Technology contributes to Valley blueberry crop


Growing blueberries is just half the process of producing them here in the Valley.  The other half is a packing plant that swiftly processes the delicate fruit. 

Jon Marthedal and even some plant employees remember a time not too long ago when everything was done by hand.
In fact, he says they began with a 4’ x 8’ sheet of plywood.
Two decades later, blueberries flow from washing to sorting, packaging to shipping in a high-tech blue blur.
Computers using electric eyes sort off-color green and red berries in seconds.

Removing soft blueberries is another challenge. Marthedal says, “It’s really difficult to look at a piece of fruit and see that it’s soft. And it’s impossible to handle every blueberry that goes across the line.”

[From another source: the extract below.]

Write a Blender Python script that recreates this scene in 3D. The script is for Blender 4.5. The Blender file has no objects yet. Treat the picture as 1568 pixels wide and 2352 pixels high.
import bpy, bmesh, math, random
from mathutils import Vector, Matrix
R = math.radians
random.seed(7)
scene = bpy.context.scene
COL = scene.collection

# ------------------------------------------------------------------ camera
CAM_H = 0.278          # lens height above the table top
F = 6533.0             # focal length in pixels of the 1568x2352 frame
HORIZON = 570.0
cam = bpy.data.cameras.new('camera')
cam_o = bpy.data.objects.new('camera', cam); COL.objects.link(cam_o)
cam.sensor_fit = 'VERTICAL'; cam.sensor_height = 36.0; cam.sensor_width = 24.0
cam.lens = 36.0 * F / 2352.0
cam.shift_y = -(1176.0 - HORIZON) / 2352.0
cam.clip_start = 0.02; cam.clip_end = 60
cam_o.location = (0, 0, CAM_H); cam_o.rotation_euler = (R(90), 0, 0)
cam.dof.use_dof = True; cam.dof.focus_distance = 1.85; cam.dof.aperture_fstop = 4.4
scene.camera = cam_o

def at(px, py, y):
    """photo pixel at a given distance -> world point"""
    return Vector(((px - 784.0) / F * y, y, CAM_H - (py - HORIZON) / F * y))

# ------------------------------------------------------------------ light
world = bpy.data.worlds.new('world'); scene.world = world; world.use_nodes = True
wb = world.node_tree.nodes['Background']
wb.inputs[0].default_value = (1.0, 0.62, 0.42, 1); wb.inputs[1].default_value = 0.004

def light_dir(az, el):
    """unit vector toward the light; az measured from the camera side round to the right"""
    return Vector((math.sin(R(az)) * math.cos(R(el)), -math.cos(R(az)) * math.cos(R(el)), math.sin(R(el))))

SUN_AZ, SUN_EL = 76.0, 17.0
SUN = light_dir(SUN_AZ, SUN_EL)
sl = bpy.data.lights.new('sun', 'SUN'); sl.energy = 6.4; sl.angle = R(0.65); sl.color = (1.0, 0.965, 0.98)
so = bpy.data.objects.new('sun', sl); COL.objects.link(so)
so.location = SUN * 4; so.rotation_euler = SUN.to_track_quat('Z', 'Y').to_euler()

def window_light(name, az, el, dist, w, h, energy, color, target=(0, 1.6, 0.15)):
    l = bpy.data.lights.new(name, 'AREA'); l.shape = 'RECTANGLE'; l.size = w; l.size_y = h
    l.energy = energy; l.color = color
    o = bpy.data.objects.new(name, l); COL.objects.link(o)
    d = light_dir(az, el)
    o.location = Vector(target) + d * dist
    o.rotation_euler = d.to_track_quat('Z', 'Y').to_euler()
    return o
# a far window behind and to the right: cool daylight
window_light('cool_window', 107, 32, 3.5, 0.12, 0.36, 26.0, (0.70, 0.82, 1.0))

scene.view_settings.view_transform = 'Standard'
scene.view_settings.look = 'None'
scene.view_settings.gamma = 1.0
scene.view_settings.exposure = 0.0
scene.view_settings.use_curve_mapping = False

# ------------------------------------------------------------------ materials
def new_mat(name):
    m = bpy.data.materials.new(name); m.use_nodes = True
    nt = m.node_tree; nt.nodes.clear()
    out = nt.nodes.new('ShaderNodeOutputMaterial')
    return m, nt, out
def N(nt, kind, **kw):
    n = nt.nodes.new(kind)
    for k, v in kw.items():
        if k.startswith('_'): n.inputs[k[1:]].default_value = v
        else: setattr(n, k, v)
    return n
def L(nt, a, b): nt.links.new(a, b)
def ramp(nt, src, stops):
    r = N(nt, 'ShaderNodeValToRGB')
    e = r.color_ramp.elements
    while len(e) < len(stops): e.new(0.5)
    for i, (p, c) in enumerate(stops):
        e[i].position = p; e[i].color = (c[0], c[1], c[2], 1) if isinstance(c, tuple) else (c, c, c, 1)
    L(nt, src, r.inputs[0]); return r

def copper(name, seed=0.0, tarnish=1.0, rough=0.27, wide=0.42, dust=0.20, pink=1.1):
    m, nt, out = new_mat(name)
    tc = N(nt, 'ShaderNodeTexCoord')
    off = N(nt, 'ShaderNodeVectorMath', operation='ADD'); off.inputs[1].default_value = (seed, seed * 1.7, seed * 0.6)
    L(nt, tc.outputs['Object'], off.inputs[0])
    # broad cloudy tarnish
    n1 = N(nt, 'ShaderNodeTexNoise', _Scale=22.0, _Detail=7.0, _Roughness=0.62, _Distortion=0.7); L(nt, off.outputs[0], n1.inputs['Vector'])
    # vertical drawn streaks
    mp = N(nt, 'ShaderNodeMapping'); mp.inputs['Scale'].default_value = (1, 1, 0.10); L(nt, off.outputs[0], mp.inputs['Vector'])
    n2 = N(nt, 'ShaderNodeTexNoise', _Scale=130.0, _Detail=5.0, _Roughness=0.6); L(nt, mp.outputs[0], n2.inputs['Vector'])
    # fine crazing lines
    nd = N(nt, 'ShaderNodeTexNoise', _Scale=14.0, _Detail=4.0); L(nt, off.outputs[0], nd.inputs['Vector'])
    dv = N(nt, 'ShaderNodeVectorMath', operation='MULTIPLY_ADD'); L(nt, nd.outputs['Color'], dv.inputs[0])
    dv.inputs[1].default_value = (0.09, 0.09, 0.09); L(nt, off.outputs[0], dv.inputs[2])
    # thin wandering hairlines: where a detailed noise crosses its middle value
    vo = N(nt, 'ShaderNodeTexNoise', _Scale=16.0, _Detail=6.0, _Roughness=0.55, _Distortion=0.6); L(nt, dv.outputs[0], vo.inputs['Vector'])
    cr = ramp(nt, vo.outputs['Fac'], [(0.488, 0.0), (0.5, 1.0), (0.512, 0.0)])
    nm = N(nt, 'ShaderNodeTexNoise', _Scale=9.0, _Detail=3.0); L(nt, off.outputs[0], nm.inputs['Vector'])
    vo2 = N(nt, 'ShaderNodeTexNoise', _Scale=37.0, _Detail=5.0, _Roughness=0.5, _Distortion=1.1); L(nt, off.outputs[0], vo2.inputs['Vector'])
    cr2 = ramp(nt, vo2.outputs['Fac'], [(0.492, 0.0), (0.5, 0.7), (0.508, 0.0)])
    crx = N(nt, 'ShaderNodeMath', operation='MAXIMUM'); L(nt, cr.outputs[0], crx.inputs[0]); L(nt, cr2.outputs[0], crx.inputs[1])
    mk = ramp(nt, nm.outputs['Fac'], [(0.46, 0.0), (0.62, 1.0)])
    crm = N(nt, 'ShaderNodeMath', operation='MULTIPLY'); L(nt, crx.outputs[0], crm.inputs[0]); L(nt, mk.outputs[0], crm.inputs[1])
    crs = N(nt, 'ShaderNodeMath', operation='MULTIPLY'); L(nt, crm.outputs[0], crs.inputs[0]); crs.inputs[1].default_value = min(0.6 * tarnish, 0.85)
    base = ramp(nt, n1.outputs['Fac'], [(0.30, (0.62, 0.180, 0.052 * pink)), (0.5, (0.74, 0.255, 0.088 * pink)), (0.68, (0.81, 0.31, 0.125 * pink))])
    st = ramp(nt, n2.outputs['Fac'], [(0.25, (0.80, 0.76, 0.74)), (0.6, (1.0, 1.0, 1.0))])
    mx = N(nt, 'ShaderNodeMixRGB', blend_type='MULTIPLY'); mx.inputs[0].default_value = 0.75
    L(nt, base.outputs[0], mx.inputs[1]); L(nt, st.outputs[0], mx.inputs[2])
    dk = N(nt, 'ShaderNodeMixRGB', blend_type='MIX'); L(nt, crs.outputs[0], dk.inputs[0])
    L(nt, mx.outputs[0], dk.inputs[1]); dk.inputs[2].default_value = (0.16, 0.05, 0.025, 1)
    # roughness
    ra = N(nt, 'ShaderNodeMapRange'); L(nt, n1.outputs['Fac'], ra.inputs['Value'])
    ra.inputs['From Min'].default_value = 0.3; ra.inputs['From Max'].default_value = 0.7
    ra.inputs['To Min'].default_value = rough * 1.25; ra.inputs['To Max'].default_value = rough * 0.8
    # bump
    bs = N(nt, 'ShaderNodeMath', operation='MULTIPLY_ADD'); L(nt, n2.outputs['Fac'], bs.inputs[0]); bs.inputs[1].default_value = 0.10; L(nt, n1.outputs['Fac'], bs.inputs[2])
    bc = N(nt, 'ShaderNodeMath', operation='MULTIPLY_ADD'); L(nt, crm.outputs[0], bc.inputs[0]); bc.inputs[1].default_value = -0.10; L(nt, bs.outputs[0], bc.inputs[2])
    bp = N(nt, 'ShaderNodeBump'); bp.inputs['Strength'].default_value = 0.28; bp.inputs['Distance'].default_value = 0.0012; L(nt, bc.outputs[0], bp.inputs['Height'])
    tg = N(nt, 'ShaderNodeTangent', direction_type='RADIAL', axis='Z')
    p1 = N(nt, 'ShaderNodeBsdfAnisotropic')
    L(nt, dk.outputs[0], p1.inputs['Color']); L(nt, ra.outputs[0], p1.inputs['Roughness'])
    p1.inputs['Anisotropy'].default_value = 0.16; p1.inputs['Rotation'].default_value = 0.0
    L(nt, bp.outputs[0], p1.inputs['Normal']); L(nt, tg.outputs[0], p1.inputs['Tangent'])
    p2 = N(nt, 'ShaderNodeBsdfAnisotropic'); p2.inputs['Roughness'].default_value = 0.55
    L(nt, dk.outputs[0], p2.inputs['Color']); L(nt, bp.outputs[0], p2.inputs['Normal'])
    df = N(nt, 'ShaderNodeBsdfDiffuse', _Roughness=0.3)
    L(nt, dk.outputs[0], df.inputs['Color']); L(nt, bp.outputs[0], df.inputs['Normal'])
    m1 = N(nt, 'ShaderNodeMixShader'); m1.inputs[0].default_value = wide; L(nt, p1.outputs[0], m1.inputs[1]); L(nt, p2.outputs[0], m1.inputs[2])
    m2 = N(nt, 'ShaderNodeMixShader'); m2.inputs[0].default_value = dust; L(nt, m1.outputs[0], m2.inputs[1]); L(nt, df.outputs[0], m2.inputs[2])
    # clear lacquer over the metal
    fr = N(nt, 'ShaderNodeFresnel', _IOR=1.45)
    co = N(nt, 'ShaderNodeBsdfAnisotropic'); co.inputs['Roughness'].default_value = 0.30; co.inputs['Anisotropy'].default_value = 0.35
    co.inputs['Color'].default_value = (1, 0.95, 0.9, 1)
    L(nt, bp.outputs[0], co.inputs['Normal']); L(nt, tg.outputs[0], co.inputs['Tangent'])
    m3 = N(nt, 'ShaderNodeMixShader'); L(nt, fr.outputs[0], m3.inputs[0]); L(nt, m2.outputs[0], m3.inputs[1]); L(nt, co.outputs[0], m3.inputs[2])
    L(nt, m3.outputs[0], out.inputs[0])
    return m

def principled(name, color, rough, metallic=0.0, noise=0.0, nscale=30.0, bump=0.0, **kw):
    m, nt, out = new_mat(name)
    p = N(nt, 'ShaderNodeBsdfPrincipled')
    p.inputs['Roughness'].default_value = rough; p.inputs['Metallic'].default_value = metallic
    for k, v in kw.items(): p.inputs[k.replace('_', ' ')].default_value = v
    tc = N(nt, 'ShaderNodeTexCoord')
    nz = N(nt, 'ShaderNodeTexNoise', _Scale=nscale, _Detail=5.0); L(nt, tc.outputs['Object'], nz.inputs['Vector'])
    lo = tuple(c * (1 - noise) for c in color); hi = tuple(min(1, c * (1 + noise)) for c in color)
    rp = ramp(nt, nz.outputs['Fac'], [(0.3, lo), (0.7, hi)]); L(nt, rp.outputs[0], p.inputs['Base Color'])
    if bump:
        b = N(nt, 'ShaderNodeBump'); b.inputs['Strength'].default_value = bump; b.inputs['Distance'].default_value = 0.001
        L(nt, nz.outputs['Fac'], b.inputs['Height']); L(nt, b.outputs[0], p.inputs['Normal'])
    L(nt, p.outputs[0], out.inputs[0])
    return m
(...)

The high-tech solution? Sound waves are used to detect squishy berries.
After ultrasound, soft berries are collected from the swiftly-moving conveyor with a carefully-aimed puff of air.
People do the rest of the checking before bands and belts sort the berries by size.
All the while tracked electronically from source to shipping.
Machines measure and fill a dozen packages at once, imprinting a reference code on each one.

Marthedal says, “If you don’t employ the new technology then in a lot of cases, you are either are not as efficient as the packing house down the street or impact the final product.”